EXERCISE: Repeat the full listing, word for word.

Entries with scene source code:
>> Begin

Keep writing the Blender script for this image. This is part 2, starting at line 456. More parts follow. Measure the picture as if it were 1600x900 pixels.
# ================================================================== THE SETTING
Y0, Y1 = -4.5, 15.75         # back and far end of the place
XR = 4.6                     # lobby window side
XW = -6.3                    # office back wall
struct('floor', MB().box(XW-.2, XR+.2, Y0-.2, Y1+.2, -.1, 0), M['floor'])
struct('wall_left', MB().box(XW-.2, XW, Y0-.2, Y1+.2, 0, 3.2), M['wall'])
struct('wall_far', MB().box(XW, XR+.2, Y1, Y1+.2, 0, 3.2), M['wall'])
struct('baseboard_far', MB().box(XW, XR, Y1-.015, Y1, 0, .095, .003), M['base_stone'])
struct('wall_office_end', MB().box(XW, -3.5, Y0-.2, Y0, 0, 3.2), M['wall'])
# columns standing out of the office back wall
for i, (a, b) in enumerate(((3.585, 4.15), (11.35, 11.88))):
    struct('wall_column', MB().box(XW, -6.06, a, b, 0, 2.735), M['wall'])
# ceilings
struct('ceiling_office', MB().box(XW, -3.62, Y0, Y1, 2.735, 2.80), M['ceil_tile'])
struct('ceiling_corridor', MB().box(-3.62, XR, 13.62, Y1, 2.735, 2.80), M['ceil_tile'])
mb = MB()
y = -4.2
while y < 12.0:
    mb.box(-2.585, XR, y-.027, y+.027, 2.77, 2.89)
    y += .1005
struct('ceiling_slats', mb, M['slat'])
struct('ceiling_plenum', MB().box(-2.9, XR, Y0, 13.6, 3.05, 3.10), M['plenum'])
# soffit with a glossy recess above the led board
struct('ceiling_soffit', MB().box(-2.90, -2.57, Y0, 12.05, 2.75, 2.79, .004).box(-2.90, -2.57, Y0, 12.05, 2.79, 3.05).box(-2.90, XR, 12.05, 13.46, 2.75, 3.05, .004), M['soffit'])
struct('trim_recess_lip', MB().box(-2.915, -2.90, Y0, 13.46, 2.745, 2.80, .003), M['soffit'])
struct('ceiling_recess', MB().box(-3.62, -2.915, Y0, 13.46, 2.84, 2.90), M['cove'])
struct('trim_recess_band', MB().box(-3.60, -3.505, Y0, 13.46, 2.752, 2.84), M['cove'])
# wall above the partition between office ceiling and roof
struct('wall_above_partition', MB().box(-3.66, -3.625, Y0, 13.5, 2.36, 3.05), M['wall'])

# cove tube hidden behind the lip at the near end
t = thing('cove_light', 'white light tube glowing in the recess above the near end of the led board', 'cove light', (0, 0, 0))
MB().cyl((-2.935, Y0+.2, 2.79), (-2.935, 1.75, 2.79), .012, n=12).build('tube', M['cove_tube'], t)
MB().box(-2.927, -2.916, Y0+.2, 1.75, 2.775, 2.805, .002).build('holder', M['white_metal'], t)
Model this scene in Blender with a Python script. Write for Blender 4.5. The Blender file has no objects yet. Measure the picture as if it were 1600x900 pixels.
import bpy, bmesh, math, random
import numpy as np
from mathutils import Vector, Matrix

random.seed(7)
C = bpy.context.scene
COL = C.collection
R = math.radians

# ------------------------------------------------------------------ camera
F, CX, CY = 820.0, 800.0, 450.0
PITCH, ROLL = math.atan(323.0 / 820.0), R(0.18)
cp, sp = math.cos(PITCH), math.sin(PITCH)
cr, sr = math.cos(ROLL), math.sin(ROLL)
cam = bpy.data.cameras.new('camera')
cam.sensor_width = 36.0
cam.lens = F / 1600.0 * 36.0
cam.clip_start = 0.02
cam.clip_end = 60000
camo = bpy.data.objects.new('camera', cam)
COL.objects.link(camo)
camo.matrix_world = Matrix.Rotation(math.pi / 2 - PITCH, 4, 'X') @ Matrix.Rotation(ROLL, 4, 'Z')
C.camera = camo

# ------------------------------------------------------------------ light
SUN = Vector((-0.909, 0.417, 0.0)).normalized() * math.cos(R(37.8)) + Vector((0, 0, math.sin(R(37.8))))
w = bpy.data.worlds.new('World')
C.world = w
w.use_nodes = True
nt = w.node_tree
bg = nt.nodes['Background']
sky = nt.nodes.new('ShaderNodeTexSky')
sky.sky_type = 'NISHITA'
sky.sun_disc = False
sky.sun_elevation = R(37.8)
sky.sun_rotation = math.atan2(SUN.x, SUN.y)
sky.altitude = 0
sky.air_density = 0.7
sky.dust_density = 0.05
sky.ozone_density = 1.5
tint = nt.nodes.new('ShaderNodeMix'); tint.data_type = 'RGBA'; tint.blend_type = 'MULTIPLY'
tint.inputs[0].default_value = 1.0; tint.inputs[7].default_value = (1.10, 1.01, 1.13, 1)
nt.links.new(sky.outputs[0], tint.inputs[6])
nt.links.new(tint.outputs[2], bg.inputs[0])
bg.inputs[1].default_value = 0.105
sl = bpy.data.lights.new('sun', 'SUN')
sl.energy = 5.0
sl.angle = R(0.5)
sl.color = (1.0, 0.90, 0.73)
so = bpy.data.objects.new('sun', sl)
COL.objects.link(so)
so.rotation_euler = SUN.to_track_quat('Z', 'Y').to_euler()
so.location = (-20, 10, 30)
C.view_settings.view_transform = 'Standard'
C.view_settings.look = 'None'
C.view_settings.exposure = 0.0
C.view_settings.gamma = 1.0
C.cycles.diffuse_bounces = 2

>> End

EXERCISE RESULT:
Keep writing the Blender script for this image. This is part 2, starting at line 456. More parts follow. Measure the picture as if it were 1600x900 pixels.
# ================================================================== THE SETTING
Y0, Y1 = -4.5, 15.75         # back and far end of the place
XR = 4.6                     # lobby window side
XW = -6.3                    # office back wall
struct('floor', MB().box(XW-.2, XR+.2, Y0-.2, Y1+.2, -.1, 0), M['floor'])
struct('wall_left', MB().box(XW-.2, XW, Y0-.2, Y1+.2, 0, 3.2), M['wall'])
struct('wall_far', MB().box(XW, XR+.2, Y1, Y1+.2, 0, 3.2), M['wall'])
struct('baseboard_far', MB().box(XW, XR, Y1-.015, Y1, 0, .095, .003), M['base_stone'])
struct('wall_office_end', MB().box(XW, -3.5, Y0-.2, Y0, 0, 3.2), M['wall'])
# columns standing out of the office back wall
for i, (a, b) in enumerate(((3.585, 4.15), (11.35, 11.88))):
    struct('wall_column', MB().box(XW, -6.06, a, b, 0, 2.735), M['wall'])
# ceilings
struct('ceiling_office', MB().box(XW, -3.62, Y0, Y1, 2.735, 2.80), M['ceil_tile'])
struct('ceiling_corridor', MB().box(-3.62, XR, 13.62, Y1, 2.735, 2.80), M['ceil_tile'])
mb = MB()
y = -4.2
while y < 12.0:
    mb.box(-2.585, XR, y-.027, y+.027, 2.77, 2.89)
    y += .1005
struct('ceiling_slats', mb, M['slat'])
struct('ceiling_plenum', MB().box(-2.9, XR, Y0, 13.6, 3.05, 3.10), M['plenum'])
# soffit with a glossy recess above the led board
struct('ceiling_soffit', MB().box(-2.90, -2.57, Y0, 12.05, 2.75, 2.79, .004).box(-2.90, -2.57, Y0, 12.05, 2.79, 3.05).box(-2.90, XR, 12.05, 13.46, 2.75, 3.05, .004), M['soffit'])
struct('trim_recess_lip', MB().box(-2.915, -2.90, Y0, 13.46, 2.745, 2.80, .003), M['soffit'])
struct('ceiling_recess', MB().box(-3.62, -2.915, Y0, 13.46, 2.84, 2.90), M['cove'])
struct('trim_recess_band', MB().box(-3.60, -3.505, Y0, 13.46, 2.752, 2.84), M['cove'])
# wall above the partition between office ceiling and roof
struct('wall_above_partition', MB().box(-3.66, -3.625, Y0, 13.5, 2.36, 3.05), M['wall'])

# cove tube hidden behind the lip at the near end
t = thing('cove_light', 'white light tube glowing in the recess above the near end of the led board', 'cove light', (0, 0, 0))
MB().cyl((-2.935, Y0+.2, 2.79), (-2.935, 1.75, 2.79), .012, n=12).build('tube', M['cove_tube'], t)
MB().box(-2.927, -2.916, Y0+.2, 1.75, 2.775, 2.805, .002).build('holder', M['white_metal'], t)
Model this scene in Blender with a Python script. Write for Blender 4.5. The Blender file has no objects yet. Measure the picture as if it were 1600x900 pixels.
import bpy, bmesh, math, random
import numpy as np
from mathutils import Vector, Matrix

random.seed(7)
C = bpy.context.scene
COL = C.collection
R = math.radians

# ------------------------------------------------------------------ camera
F, CX, CY = 820.0, 800.0, 450.0
PITCH, ROLL = math.atan(323.0 / 820.0), R(0.18)
cp, sp = math.cos(PITCH), math.sin(PITCH)
cr, sr = math.cos(ROLL), math.sin(ROLL)
cam = bpy.data.cameras.new('camera')
cam.sensor_width = 36.0
cam.lens = F / 1600.0 * 36.0
cam.clip_start = 0.02
cam.clip_end = 60000
camo = bpy.data.objects.new('camera', cam)
COL.objects.link(camo)
camo.matrix_world = Matrix.Rotation(math.pi / 2 - PITCH, 4, 'X') @ Matrix.Rotation(ROLL, 4, 'Z')
C.camera = camo

# ------------------------------------------------------------------ light
SUN = Vector((-0.909, 0.417, 0.0)).normalized() * math.cos(R(37.8)) + Vector((0, 0, math.sin(R(37.8))))
w = bpy.data.worlds.new('World')
C.world = w
w.use_nodes = True
nt = w.node_tree
bg = nt.nodes['Background']
sky = nt.nodes.new('ShaderNodeTexSky')
sky.sky_type = 'NISHITA'
sky.sun_disc = False
sky.sun_elevation = R(37.8)
sky.sun_rotation = math.atan2(SUN.x, SUN.y)
sky.altitude = 0
sky.air_density = 0.7
sky.dust_density = 0.05
sky.ozone_density = 1.5
tint = nt.nodes.new('ShaderNodeMix'); tint.data_type = 'RGBA'; tint.blend_type = 'MULTIPLY'
tint.inputs[0].default_value = 1.0; tint.inputs[7].default_value = (1.10, 1.01, 1.13, 1)
nt.links.new(sky.outputs[0], tint.inputs[6])
nt.links.new(tint.outputs[2], bg.inputs[0])
bg.inputs[1].default_value = 0.105
sl = bpy.data.lights.new('sun', 'SUN')
sl.energy = 5.0
sl.angle = R(0.5)
sl.color = (1.0, 0.90, 0.73)
so = bpy.data.objects.new('sun', sl)
COL.objects.link(so)
so.rotation_euler = SUN.to_track_quat('Z', 'Y').to_euler()
so.location = (-20, 10, 30)
C.view_settings.view_transform = 'Standard'
C.view_settings.look = 'None'
C.view_settings.exposure = 0.0
C.view_settings.gamma = 1.0
C.cycles.diffuse_bounces = 2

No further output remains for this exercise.